The smartctl data you show up there looks perfect; the disk seems healthy. The reallocated sector and pending sector counts and errors are all zero.

Now, the fact that the disk itself (spinning platter and moving heads) are healthy doesn't always mean that the disk interface it also healthy. But there is no indication of a bad interface in your case. In theory, one could have a bad SATA cable, and given the state of hardware drivers, it can cause FreeBSD on commodity hardware to come to a sudden stop (no writing of crash dumps, no reboot, machine completely frozen). Been there, done that, had to pull all disk cables out one at a time until it started working again. But that's not your problem: (a) You are getting a crash dump, it it's telling you what the reason is, which is not hardware related. (b) The machine reboots fine.

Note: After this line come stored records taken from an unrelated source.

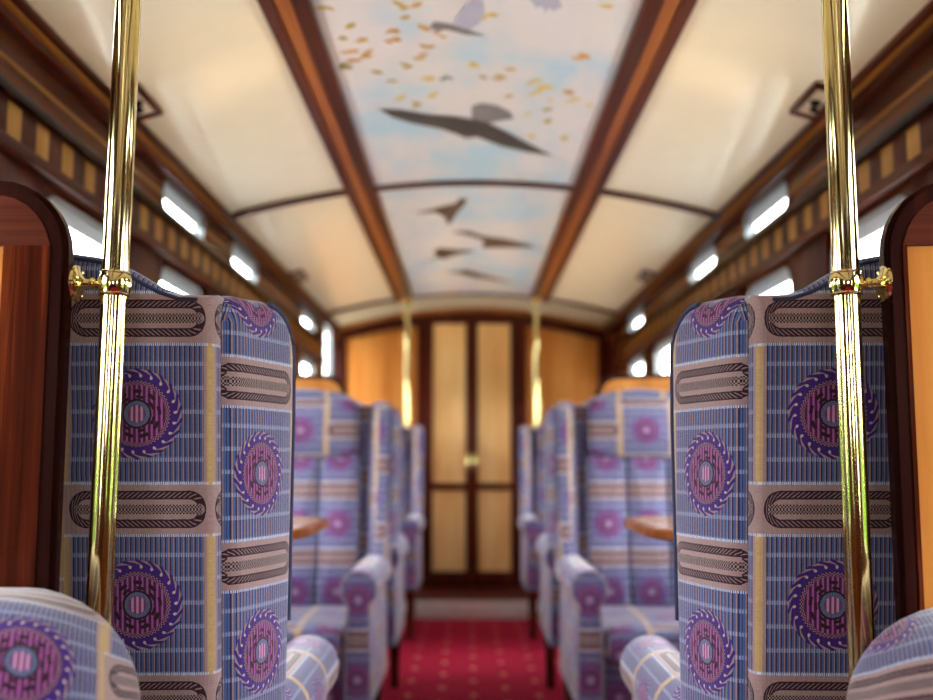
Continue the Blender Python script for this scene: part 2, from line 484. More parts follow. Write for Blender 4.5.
win_no = [0]
def window(hole, fm, th, split=None):
    """liner lining the hole, and its pane"""
    win_no[0] += 1
    a0, a1, b0, b1, r = hole
    P0 = rrect(a0, a1, b0, b1, r, n=6); P1 = inset(P0, 0.006)
    n = len(P0)
    bm = bmesh.new()
    rg = [[bm.verts.new(fm(a, b, w)) for a, b in P] for P, w in ((P0, -0.004), (P1, -0.004), (P1, th + 0.004), (P0, th + 0.004))]
    for k in range(4):
        A, B = rg[k], rg[(k + 1) % 4]
        for i in range(n): bm.faces.new((A[i], A[(i + 1) % n], B[(i + 1) % n], B[i]))
    o = struct('window_%d' % win_no[0], bm, M['liner'])
    P = resample(inset(P0, 0.004), 0.02)
    def part(keep):
        Q = [(a, keep(b)) for a, b in P]
        return [q for i, q in enumerate(Q) if math.hypot(q[0] - Q[i - 1][0], q[1] - Q[i - 1][1]) > 1e-5]
    lower = part(lambda b: min(b, split)) if split else P
    g = bmesh.new(); add_prism(g, lower, th - 0.018, th - 0.013, fm)
    struct('pane', g, M['glass'], smooth=False, parent=o)
    if split:
        g = bmesh.new(); add_prism(g, part(lambda b: max(b, split)), th - 0.020, th - 0.012, fm)
        f = struct('top_light', g, M['frosted'], smooth=False, parent=o); f['label'] = 'grey frosted top light'
    return o

bays = [-1.56 + 2.755 * 0, ]
PART = (1.195, 3.975, 6.725)                        # the three partitions
WIN = []
for c in (-0.19, 2.59, 5.36):
    WIN += [c - 0.90, c, c + 0.90]
def side_wall(s):
    fm = lambda a, b, w: (s * (WX + w), a, b)
    bm = bmesh.new(); th = WO - WX
    wins = []
    # lower wall
    cell(bm, Y0, Y1, -0.05, 0.80, None, fm, th)
    ye = 6.85
    edges = [Y0] + [(a + b) / 2 for a, b in zip(WIN, WIN[1:])] + [ye]
    for i, c in enumerate(WIN):
        hole = (c - 0.27, c + 0.27, 0.86, 1.67, 0.08)
        if i == 1: hole = None                           # unseen window closed up to darken the near bay and its reflections
        cell(bm, edges[i], edges[i + 1], 0.80, 1.72, hole, fm, th); wins += [hole] if hole else []
        if i % 3 == 1: cell(bm, edges[i], edges[i + 1], 1.82, 2.03, None, fm, th)
        else:
            hole = (c - 0.26, c + 0.26, 1.853, 1.958, 0.045)
            cell(bm, edges[i], edges[i + 1], 1.82, 2.03, hole, fm, th); wins.append(hole)
    cell(bm, Y0, ye, 1.72, 1.82, None, fm, th)
    if s < 0:
        hole = (6.98, 7.32, 1.0, 1.985, 0.05)
        cell(bm, ye, Y1, 0.80, 2.03, hole, fm, th); wins.append(hole)
    else:
        hole = (6.98, 7.32, 0.92, 1.50, 0.05)  # hidden window added to brighten the vestibule and end wall
        cell(bm, ye, Y1, 0.80, 2.03, hole, fm, th); wins.append(hole)
    struct('wall_left' if s < 0 else 'wall_right', bm, M['frieze'], smooth=False)
    for h in wins: window(h, fm, th, 1.906 if h[2] > 1.8 else (1.622 if abs(h[3] - 1.67) < 0.001 else None))
    # mouldings, from the cornice down to the window heads
    def strip(name, x, z0, z1, mat, bev=0.004, y0=Y0, y1=ye):
        xa, xb = sorted((s * x, s * (WX - 0.0005)))
        struct(name, box(xa, xb, y0, y1, z0, z1, bev=bev), mat)
    k = 10 if s < 0 else 20
    strip('trim_%d' % k, 0.976, 1.998, 2.022, M['mahogany_y'], y1=Y1)
    strip('trim_%d' % (k + 1), 0.991, 1.987, 1.997, M['inlay'], 0.002, y1=Y1)
    strip('trim_%d' % (k + 2), 0.998, 1.962, 1.986, M['mahogany_y'], y1=Y1)
    strip('trim_%d' % (k + 3), 1.000, 1.812, 1.836, M['dark_edge'])
    strip('trim_%d' % (k + 4), 1.018, 1.722, 1.812, M['dentil'], 0.001)
    strip('trim_%d' % (k + 5), 1.000, 1.690, 1.722, M['mahogany_y'])
    # broken boxwood line through the clerestory
    bm = bmesh.new(); lo = [(c - 0.275, c + 0.275) for i, c in enumerate(WIN) if i % 3 != 1]
    ys = [Y0] + [v for p in lo for v in p] + [ye]
    for a, b in zip(ys[::2], ys[1::2]):
        xa, xb = sorted((s * 1.026, s * WX)); add_box(bm, xa, xb, a, b, 1.893, 1.905)
    struct('trim_%d' % (k + 6), bm, M['inlay'], smooth=False)
    # mahogany facing of the upper frieze and the pillars between the main windows
    bm = bmesh.new()
    for i, c in enumerate(WIN[:-1]):
        d = WIN[i + 1]
        xa, xb = sorted((s * 1.018, s * WX)); add_box(bm, xa, xb, c + 0.285, d - 0.285, 0.82, 1.69, bev=0.004)
    struct('trim_%d' % (k + 7), bm, M['mahogany'])
    xa, xb = sorted((s * 1.000, s * WX))
    struct('trim_%d' % (k + 8), box(xa, xb, Y0, ye, 0.80, 0.835, bev=0.006), M['mahogany_y'])
side_wall(-1); side_wall(1)

# rear end of the carriage, behind the viewer: unseen, closed but for one small window to cut its light
fm = lambda a, b, w: (a, Y0 - w, b)
bm = bmesh.new(); ws = []
add_prism(bm, [(-1.11, -0.05), (1.11, -0.05), (1.11, 0.85), (-1.11, 0.85)], 0, 0.08, fm)
for a0, a1 in ((-1.03, -0.345), (-0.345, 0.345), (0.345, 1.03)):
    h = (a0 + 0.12, a1 - 0.12, 1.15, 1.72, 0.07) if abs(a0) < 0.4 and a1 < 0.4 else None; cell(bm, a0, a1, 0.85, 1.85, h, fm, 0.08); ws += [h] if h else []
xs = [-1.11 + 2.22 * i / 20 for i in range(21)]
add_prism(bm, [(-1.11, 1.85), (1.11, 1.85)] + [(x, cz(x) + 0.02) for x in reversed(xs)], 0, 0.08, fm)
struct('wall_back', bm, M['mahogany'], smooth=False)
for h in ws: window(h, fm, 0.08)

# ceiling timbers
for i, s in enumerate((-1, 1)):
    xa, xb = sorted((s * 0.398, s * 0.512))
    bm = bmesh.new(); c = s * 0.455
    def beam_piece(x0, x1, dz, mat):
        a, b = sorted((s * x0, s * x1))
        add_prism(bm, [(a, cz(a) + 0.002), (b, cz(b) + 0.002), (b, cz(b) - dz), (a, cz(a) - dz)], Y0, 6.76, mat=mat)
    beam_piece(0.398, 0.440, 0.026, 0); beam_piece(0.440, 0.480, 0.018, 1); beam_piece(0.480, 0.512, 0.026, 0)
    struct('trim_%d' % (30 + i), bm, [M['mahogany_y'], M['inlay_beam'] if 'inlay_beam' in M else M['inlay']], smooth=False)
n = 32
for y in PART:
    for x0, x1 in ((-1.0, -0.51), (-0.40, 0.40), (0.51, 1.0)):
        struct('trim_%d' % n, vault(x0, x1, y - 0.022, y + 0.022, 0.002, -0.016), M['mahogany_x']); n += 1

# painted sky panels between the beams
HAWK = [(-0.305, 3.082), (-0.239, 3.103), (-0.155, 3.16), (-0.068, 3.187), (-0.011, 3.218), (0.047, 3.256), (0.101, 3.331), (0.202, 3.473), (0.287, 3.581), (0.193, 3.556), (0.094, 3.501), (0.01, 3.397), (-0.031, 3.418), (-0.057, 3.375), (-0.115, 3.307), (-0.21, 3.238), (-0.269, 3.169)]
HAWKW = [(-0.011, 3.218), (-0.011, 3.092), (0.019, 3.064), (0.068, 3.083), (0.113, 3.14), (0.129, 3.204), (0.085, 3.227), (0.047, 3.256)]
GULL = [(-0.123, 2.495), (-0.107, 2.469), (-0.073, 2.482), (-0.018, 2.524), (0.028, 2.562), (-0.028, 2.554), (-0.078, 2.521), (-0.109, 2.527)]
GULLW = [(-0.063, 2.49), (-0.052, 2.449), (-0.032, 2.384), (-0.013, 2.343), (0.015, 2.353), (0.021, 2.428), (0.007, 2.484), (-0.018, 2.524)]
FEATH = [(0.119, 2.32), (0.139, 2.369), (0.143, 2.375), (0.147, 2.395), (0.153, 2.378), (0.162, 2.38), (0.172, 2.412), (0.179, 2.382), (0.189, 2.402), (0.211, 2.376), (0.189, 2.30)]
LEAVES = [(-0.363, 2.354, 1), (-0.324, 2.465, 1), (-0.352, 2.532, 1), (-0.299, 2.553, 2), (-0.214, 2.515, 2), (-0.213, 2.568, 2), (-0.353, 2.624, 2), (-0.297, 2.637, 2), (-0.329, 2.688, 2), (-0.181, 2.385, 1), (-0.182, 2.439, 1), (-0.151, 2.373, 2), (-0.133, 2.508, 2), (-0.09, 2.564, 2), (-0.123, 2.624, 2), (-0.146, 2.674, 2), (-0.194, 2.763, 1), (-0.247, 2.857, 1), (-0.284, 2.782, 1), (-0.143, 2.857, 0), (-0.097, 2.861, 3), (-0.13, 2.984, 0), (-0.238, 3.007, 0), (-0.187, 3.05, 1), (-0.007, 2.749, 0), (0.022, 2.85, 1), (0.062, 2.864, 1), (0.099, 2.788, 2), (0.036, 2.434, 0), (0.317, 2.355, 0), (0.282, 2.681, 2), (0.16, 2.886, 0), (0.213, 2.904, 0), (0.102, 3.003, 1), (0.172, 2.979, 0), (0.234, 3.019, 0), (0.281, 2.945, 2), (0.294, 3.017, 0), (0.356, 3.035, 0), (0.229, 3.106, 1), (0.17, 3.152, 0), (0.238, 3.222, 1), (0.198, 2.928, 0), (0.311, 3.385, 0), (0.197, 3.381, 0), (0.182, 3.882, 0), (0.264, 3.864, 0), (-0.375, 2.706, 3), (-0.37, 2.729, 1)]
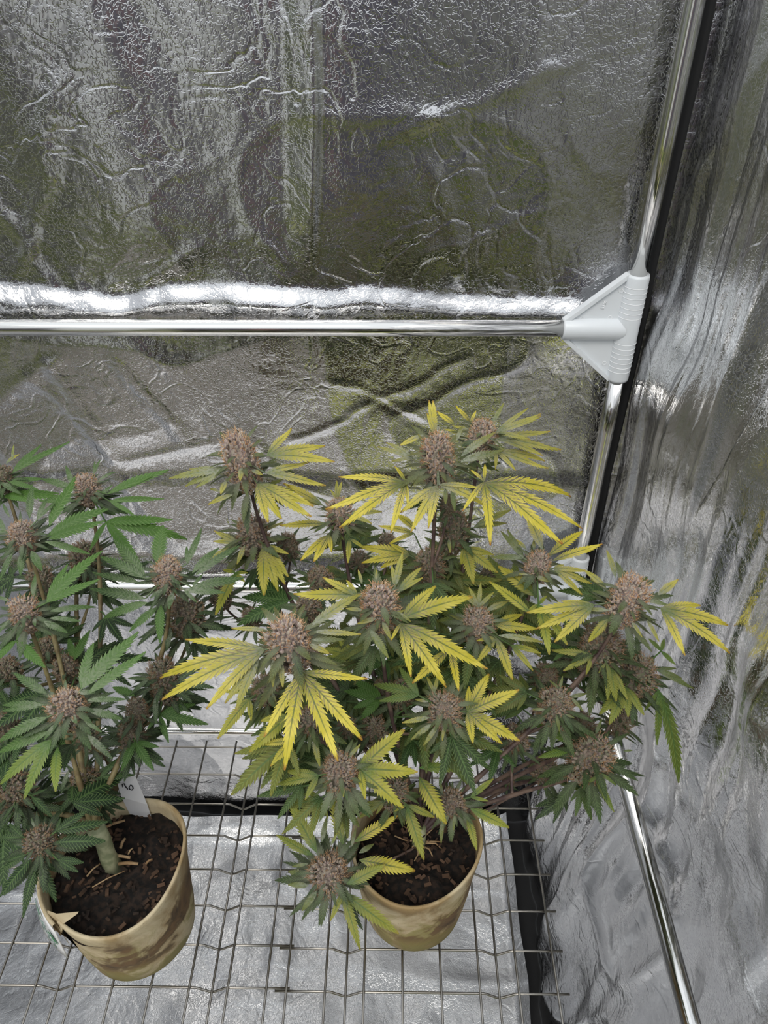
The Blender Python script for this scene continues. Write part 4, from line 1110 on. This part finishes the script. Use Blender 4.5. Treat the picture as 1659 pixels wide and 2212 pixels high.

As already discussed by others above: The reason is a file system inconsistency, meaning a data structure on disk has become garbage, in a directory. It's the kind of inconsistency which causes the kernel to deliberately crash. This could theoretically be caused by the disk hardware (undetected read error, causing corruption in a data structure). But more likely is a bug in the FreeBSD software. There is no way a normal user-mode application (like transmission-qt) can legally cause this. The only way to cause this without assuming an OS bug would be if root deliberately overwrites a disk, which is highly unlikely (unless someone has been playing with dd command, which hopefully doesn't happen).

What should you do? Save your data, and then reformat the problem file system. If you have a spare disk drive, here's what I would do: Get the spare drive, format it with the desired file system, copy the surviving data onto the spare (hope the copy process survives without a crash), put the spare into the running system, take the problem disk out, and reformat it with the file system, and you have another spare again.